Nach dem Scheitern des Evakuierungsplans steht die Botschaft nun ständig in telefonischem Kontakt mit den Österreichern. "Den Ausreisewilligen wird nahegelegt, sich für eine rasche Abreise bereit zu halten“, sagt Diplomat Benkö. Für den Fall, dass es eine Kampfpause gibt. Im Falle eines Okays vonseiten der israelischen Sicherheitskräfte müssen die Österreicher das Heilige Land sofort verlassen.

Telefonnetz vor Zusammenbruch
Der Gazastreifen ist nlaut der Telefongesellschaft Paltel bald komplett von der Außenwelt abgeschnitten. Die seit Tagen andauernden israelischen Luftangriffe und die am Wochenende begonnene Bodenoffensive hätten schwere Schäden am Verbindungsnetz verursacht, erklärte Paltel.
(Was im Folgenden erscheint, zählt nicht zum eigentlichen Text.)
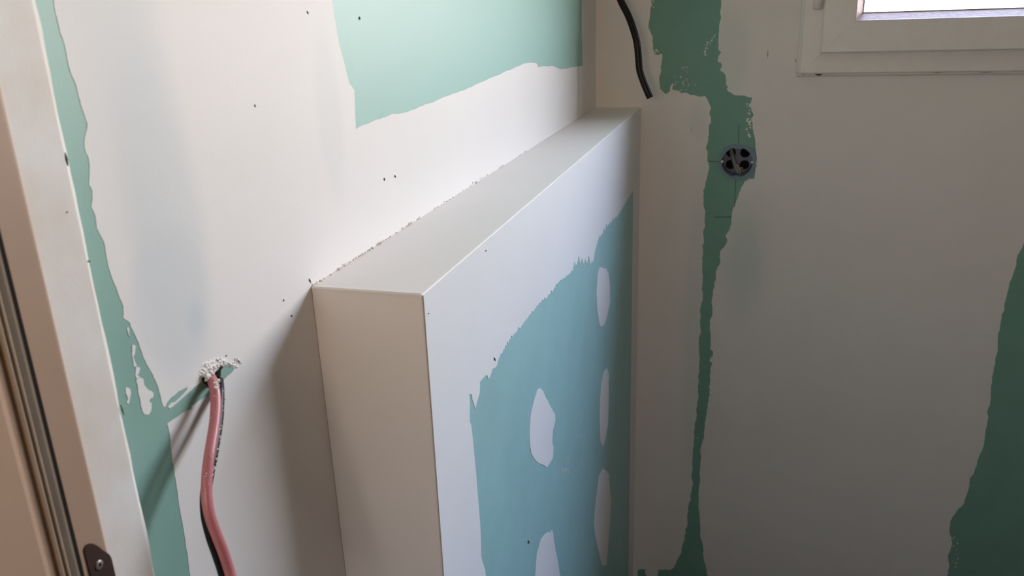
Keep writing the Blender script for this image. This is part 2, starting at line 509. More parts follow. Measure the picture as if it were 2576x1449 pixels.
for k in range(60):
    t = rnd.random() ** 1.2
    px = 555 + 50 * t; py = 916 - 8 * t + rnd.gauss(0, 5)
    p = U(px, py, 0, 0.001)
    lump(bm, (0.0007, p.y, p.z), rnd.uniform(0.0003, 0.0009), rnd, flat=0)
o = obj('plaster_crumbs', bm, M['plaster'], wall_left, smooth=True); o['kind'] = 'stuff'

bm = bmesh.new()
for k in range(170):
    t = rnd.random()
    if rnd.random() < 0.4: t = rnd.choice((0.02, 0.16, 0.23, 0.31, 0.45)) + rnd.gauss(0, 0.015)
    px = 783 + (1330 - 783) * t; py = 724 - (724 - 378) * t
    p = U(px, py, 0, 0.0)
    lump(bm, (abs(rnd.gauss(0, 0.0011)), p.y, LEDGE_H + abs(rnd.gauss(0, 0.0010))), rnd.uniform(0.0004, 0.0013), rnd)
o = obj('joint_crumbs', bm, M['plaster'], wall_left); o['kind'] = 'stuff'

def sliver(a, b, w):
    """thin pointed quad between two pixels"""
    ax, ay = a; bx, by = b
    L = math.hypot(bx - ax, by - ay) or 1
    nx, ny = -(by - ay) / L * w, (bx - ax) / L * w
    mx_, my_ = (ax + bx) / 2, (ay + by) / 2
    return [(ax, ay), (mx_ + nx, my_ + ny), (bx, by), (mx_ - nx, my_ - ny)]

left_nicks = [((771, 27), (775, 36), 1.2), ((903, 41), (904, 51), 1.6), ((639, 262), (642, 270), 1.0), ((965, 447), (967, 455), 1.6), ((992, 440), (994, 447), 1.6),
              
              ((731, 792), (734, 797), 1.4), ((712, 752), (713, 758), 1.0), ((776, 700), (781, 712), 1.4), ((567, 893), (569, 896), 1.5), ((596, 905), (606, 916), 0.9)]
for a, b, w in left_nicks:
    flat_poly('scratch', [[q[:2] for q in LP(sliver(a, b, w))]], 'x', 0.0005, 0.0002, M['crack'], wall_left)

# ---- back wall: green board, opening for the window, round hole for the electrical box
WX0 = U(2010, 186, 1, -0.012).x; WZ0 = U(2010, 187, 1, -0.012).z
WX1, WZ1 = 2.50, 2.42
SOCK = U(1854.5, 408, 1, 0.0)
SR = 0.0335
circ = [(SOCK.x + (SR + 0.0015) * math.cos(a * math.pi / 20), SOCK.z + (SR + 0.0015) * math.sin(a * math.pi / 20)) for a in range(40)]
g = 0.012
opening = [(WX0 + g, WZ0 + g), (WX1 - g, WZ0 + g), (WX1 - g, WZ1 - g), (WX0 + g, WZ1 - g)]
wall_back = struct(flat_poly('wall_back', [[(-0.02, 0), (RX + 0.1, 0), (RX + 0.1, TOP), (-0.02, TOP)], circ, opening], 'y', BOARD, BOARD, M['board'], None))
OUT0, OUT1 = 0.052, 0.32        # masonry leaf
rx0, rx1, rz0, rz1 = WX0 + 0.05, WX1 - 0.05, WZ0 + 0.05, WZ1 - 0.05
boxes('masonry', M['masonry'], wall_back, (-0.3, OUT0, -0.1, rx0, OUT1, 2.7), (rx1, OUT0, -0.1, RX + 0.3, OUT1, 2.7),
      (rx0, OUT0, -0.1, rx1, OUT1, rz0), (rx0, OUT0, rz1, rx1, OUT1, 2.7))
e = 0.03
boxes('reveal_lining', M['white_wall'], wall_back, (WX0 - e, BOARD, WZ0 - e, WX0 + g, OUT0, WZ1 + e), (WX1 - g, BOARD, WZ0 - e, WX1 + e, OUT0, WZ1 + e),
      (WX0 + g, BOARD, WZ0 - e, WX1 - g, OUT0, WZ0 + g), (WX0 + g, BOARD, WZ1 - g, WX1 - g, OUT0, WZ1 + e))

w1 = [(1638, 0), (1636, 36), (1631, 63), (1636, 79), (1642, 100), (1643, 124), (1647, 137), (1656, 139), (1665, 136), (1664, 161), (1658.6, 194), (1659.5, 221),
      (1668, 231), (1675, 237), (1683, 232), (1685, 226), (1693.6, 207), (1692, 226), (1706, 228), (1713, 234), (1724, 233), (1737, 239.5), (1758, 243),
      (1772, 241), (1778, 248), (1783, 259), (1789, 272), (1785, 286), (1789, 297), (1784, 315), (1783, 333), (1781, 356), (1776, 372), (1780, 395),
      (1782.6, 412), (1781, 433), (1776, 455), (1769, 480), (1774, 530), (1769, 586), (1768, 629), (1766, 665), (1768, 692), (1764, 762), (1761, 811),
      (1759, 871), (1758, 957), (1754, 1014), (1748, 1063), (1746, 1120), (1742, 1184), (1737, 1252), (1729, 1294), (1722, 1355), (1710, 1396), (1694, 1429),
      (1683, 1434), (1658, 1432), (1655, 1449), (1652, 1470), (1630, 1470), (1626, 1445), (1624, 1432), (1607, 1432), (1604, 1449), (1600, 1475)]
fl = U(1600, 1475, 1, 0).z
white1 = BP([('w', 0.0, TOP), ('w', U(1640, 0, 1, 0).x + 0.004, TOP)] + w1 + [('w', 0.0, fl)])
flat_poly('skim_coat', [rough(white1, 0.07, 3, seed=31)], 'y', -0.00005, 0.0003, M['plaster_back'], wall_back)
w2 = [(1814, 0), (1812, 36), (1809, 72), (1807.5, 125.6), (1814, 133), (1807, 143), (1806, 156), (1814, 158), (1816, 167), (1811, 176), (1821, 183), (1826, 199),
      (1827, 215), (1832, 218), (1828, 224), (1833, 231), (1851, 240), (1884, 245), (1891, 245), (1888, 259), (1891, 279), (1896, 290), (1889, 300), (1895, 333),
      (1900, 352), (1901.5, 374), (1903.5, 397), (1900, 424), (1897, 449), (1886, 449), (1873, 457), (1862, 480), (1847, 520), (1840, 546), (1834, 579), (1825, 593),
      (1829, 609), (1822, 622), (1812, 632), (1812, 659), (1801, 685), (1801, 702), (1794, 728), (1791, 765), (1791, 795), (1786, 828), (1786, 877), (1794, 884),
      (1792, 897), (1784, 907), (1792, 914), (1787, 938), (1784, 987), (1780, 1017), (1778, 1040), (1773, 1067), (1771, 1101), (1763, 1127), (1761, 1184),
      (1757.7, 1252), (1761, 1347), (1771, 1408), (1780, 1446), (1786, 1475)]
w2r = [(2378, 1475), (2382, 1449), (2388, 1422), (2385, 1395), (2395, 1365), (2388, 1338), (2390, 1311), (2405, 1287), (2422, 1270), (2437, 1227), (2439, 1203),
       (2449, 1193), (2462, 1149), (2476, 1112), (2486, 1027), (2496, 960), (2510, 870), (2520, 790), (2545, 700), (2576, 610), (2610, 520), (2700, 430)]
white2 = BP([('w', U(1814, 0, 1, 0).x + 0.006, TOP)] + w2 + w2r + [('w', RX, U(2700, 430, 1, 0).z), ('w', RX, TOP)])
flat_poly('skim_coat', [rough(white2, 0.06, 3, seed=32), opening], 'y', -0.00005, 0.0003, M['plaster_back'], wall_back)

# flecks of plaster left on the green board
rnd = random.Random(9)
bm = bmesh.new()
def flecks(n, fx, fy, r0_, r1_):
    for k in range(n):
        p = U(fx(), fy(), 1, 0.0)
        lump(bm, (p.x, -0.0004, p.z), rnd.uniform(r0_, r1_), rnd, flat=1)
for k in range(26):
    t = rnd.random(); px = 1800 - 28 * t + rnd.gauss(0, 1.0); py = 86 + 46 * t + rnd.gauss(0, 1.2)
    p = U(px, py, 1, 0); lump(bm, (p.x, -0.0004, p.z), rnd.uniform(0.0005, 0.0013), rnd, flat=1)
for c in ((1773, 131), (1774.5, 138), (1780, 107), (1778, 113), (1776, 121)):
    p = U(*c, 1, 0); lump(bm, (p.x, -0.0004, p.z), 0.0021, rnd, flat=1)
flecks(22, lambda: rnd.gauss(1722, 14), lambda: rnd.gauss(212, 10), 0.0006, 0.0022)
flecks(10, lambda: rnd.gauss(1722, 5), lambda: rnd.gauss(174, 4), 0.0005, 0.0012)
flecks(34, lambda: rnd.gauss(1884, 4), lambda: rnd.uniform(256, 345), 0.0006, 0.0030)
flecks(8, lambda: rnd.gauss(1644, 2), lambda: rnd.uniform(0, 18), 0.0008, 0.0018)
flecks(8, lambda: rnd.gauss(1651, 4), lambda: rnd.gauss(127, 4), 0.0008, 0.0018)
flecks(18, lambda: rnd.gauss(2402, 5), lambda: rnd.uniform(1345, 1430), 0.0008, 0.0020)
flecks(12, lambda: rnd.gauss(1757, 4), lambda: rnd.uniform(1100, 1150), 0.0006, 0.0014)
o = obj('plaster_flecks', bm, M['plaster'], wall_back); o['kind'] = 'stuff'

for pts in ([(1858.4, 310), (1859.4, 310), (1858, 362), (1856.8, 362)], [(1850, 452), (1851.4, 452), (1848.8, 520), (1847.6, 520)],
            [(1784, 405.4), (1808, 405.8), (1808, 407.2), (1784, 406.8)], [(1797, 545.5), (1841, 544.5), (1841, 546.3), (1797, 547)]):
    flat_poly('pencil_line', [[q[:2] for q in BP(pts)]], 'y', -0.0002, 0.0002, M['pencil'], wall_back)
for a, b, w in (((1739, 317), (1739, 334), 0.5), ((1932, 122), (1931, 150), 0.8), ((2002, 149), (2001, 157), 1.2)):
    flat_poly('scratch', [[q[:2] for q in BP(sliver(a, b, w))]], 'y', -0.0006, 0.0002, M['crack'], wall_back)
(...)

Israel konfiszierte Mobiltelefone
Vor ihrem Einmarsch in den Gazastreifen hat die israelische Armee nach eigenen Angaben die Mobiltelefone tausender Soldaten beschlagnahmt. Sechs Stunden vor Beginn der Bodenoffensive am Samstagabend hätten Infanteristen und andere Streitkräfte ihre Handys abgeben müssen, um den bevorstehenden Einmarsch geheimzuhalten, sagte am Sonntag ein Vertreter der Streitkräfte, der nicht namentlich genannt werden wollte. Das Zensur-Büro der Streitkräfte habe auch den Medien bis zwei Stunden nach Beginn der Offensive verboten, darüber zu berichten.
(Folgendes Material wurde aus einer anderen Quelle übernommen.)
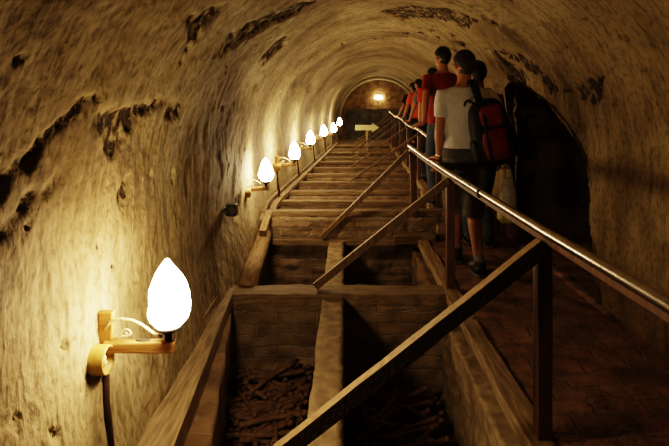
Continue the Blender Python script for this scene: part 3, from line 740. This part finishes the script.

Bereits zu Beginn der Offensive "Operation Gegossenes Blei" am 27. Dezember hatte Israel Täuschungsmanöver angewandt. So schickte die Armee Soldaten in den Wochenendurlaub, gleichzeitig wurden falsche Informationen über die Termine von Kabinettssitzungen herausgegeben.
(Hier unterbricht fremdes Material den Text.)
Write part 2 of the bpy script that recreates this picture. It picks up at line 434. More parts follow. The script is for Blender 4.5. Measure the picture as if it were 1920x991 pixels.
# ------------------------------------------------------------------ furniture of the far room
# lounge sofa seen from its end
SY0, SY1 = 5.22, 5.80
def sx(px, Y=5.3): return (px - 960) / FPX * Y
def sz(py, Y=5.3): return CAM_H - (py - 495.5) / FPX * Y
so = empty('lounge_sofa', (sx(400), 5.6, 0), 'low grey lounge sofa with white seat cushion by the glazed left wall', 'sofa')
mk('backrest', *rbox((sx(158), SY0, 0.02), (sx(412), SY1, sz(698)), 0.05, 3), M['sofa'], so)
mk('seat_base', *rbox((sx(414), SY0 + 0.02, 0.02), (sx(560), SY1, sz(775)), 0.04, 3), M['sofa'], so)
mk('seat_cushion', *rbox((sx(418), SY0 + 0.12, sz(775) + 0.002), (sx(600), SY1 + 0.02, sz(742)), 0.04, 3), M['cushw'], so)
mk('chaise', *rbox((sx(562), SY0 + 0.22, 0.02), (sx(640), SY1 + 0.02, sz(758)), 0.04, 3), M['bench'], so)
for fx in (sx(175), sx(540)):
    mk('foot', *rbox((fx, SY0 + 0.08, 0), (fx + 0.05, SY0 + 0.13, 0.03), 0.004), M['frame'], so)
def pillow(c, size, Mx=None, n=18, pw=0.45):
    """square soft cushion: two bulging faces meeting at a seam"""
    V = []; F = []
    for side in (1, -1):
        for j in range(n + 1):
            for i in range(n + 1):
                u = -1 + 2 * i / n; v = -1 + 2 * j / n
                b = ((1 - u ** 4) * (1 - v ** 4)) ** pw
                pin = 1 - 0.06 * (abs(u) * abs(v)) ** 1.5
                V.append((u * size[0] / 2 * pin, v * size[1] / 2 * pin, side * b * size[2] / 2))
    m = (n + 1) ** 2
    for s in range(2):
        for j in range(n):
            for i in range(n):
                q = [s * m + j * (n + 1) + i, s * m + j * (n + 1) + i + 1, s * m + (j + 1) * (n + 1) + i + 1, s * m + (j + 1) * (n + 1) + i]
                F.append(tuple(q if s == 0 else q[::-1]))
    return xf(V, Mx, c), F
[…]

Leichen können nicht geborgen werden
Angesichts der schweren Kampfhandlungen im Gazastreifen können die palästinensischen Rettungskräfte nicht mehr alle Toten bergen. Mehr als 50 Menschen seien seit Beginn der israelischen Bodenoffensive getötet worden, sagte ein Sprecher der Gesundheitsbehörde am Sonntag in Gaza. "Viele Leichen können wir wegen des intensiven Beschusses überhaupt nicht mehr bergen. Wenn es einmal ruhig ist, dann werden wir viele Leichen unter Trümmerbergen finden", sagte der Sprecher.

520 Palästinenser getötet
Seinen Angaben zufolge sind seit Beginn der israelischen Militäroffensive am 27. Dezember mindestens 520 Palästinenser getötet und weitere 2500 verletzt worden. Nach Angaben des Sprechers wurden am Sonntag auch vier palästinensische Sanitäter getötet, die Verletzte aus Häusern bergen wollten.

EU-Delegation vermittelt in Kairo
Eine Delegation der Europäischen Union zum Auftakt einer Vermittlungsmission in Ägypten eingetroffen. Tschechiens Außenminister Karel Schwarzenberg sagte am Sonntagabend nach einem Treffen der Delegation mit dem ägyptischen Außenminister Ahmed Abul Gheit in Kairo, Vorrang hätten jetzt die humanitäre Hilfe für die Palästinenser und die Bemühungen um eine Waffenruhe. Eine Waffenruhe sei aber nur dann möglich, wenn vom Gazastreifen aus keine Raketen mehr auf israelisches Gebiet abgeschossen würden.

 

Foto: (c) AP

Die Delegation brach von Prag aus zu ihrer Vermittlungsreise auf - Tschechien hat seit dem 1. Jänner die EU-Ratspräsidentschaft inne. Der ägyptische Außenminister sagte, die Gespräche seien kompliziert gewesen. Er erklärte, eine arabische Delegation werde Dienstag früh gemeinsam mit dem palästinensischen Präsidenten Mahmoud Abbas in New York erneut versuchen, den Weltsicherheitsrat zu einer Resolution zu bewegen, in der ein Ende der Gewalt in Gaza gefordert wird.

 

Foto: (c) APA

Mit dabei: Benita Ferrero-Waldner
Schwarzenberg war zusammen mit EU-Außenkommissarin Benita Ferrero-Waldner und den Außenministern Frankreichs und Schwedens, Bernard Kouchner und Carl Bildt, nach Kairo gereist. Die Delegation soll am Montag mit Ägyptens Präsident Husni Mubarak zusammentreffen, bevor sie nach Jerusalem, Ramallah und Amman weiterreist. An dem Treffen mit Mubarak werde auch EU-Chefdiplomat Javier Solana teilnehmen, hieß es. Solana sprach sich in einem Interview mit dem britischen Sender BBC unterdessen für eine Feuerpause aus.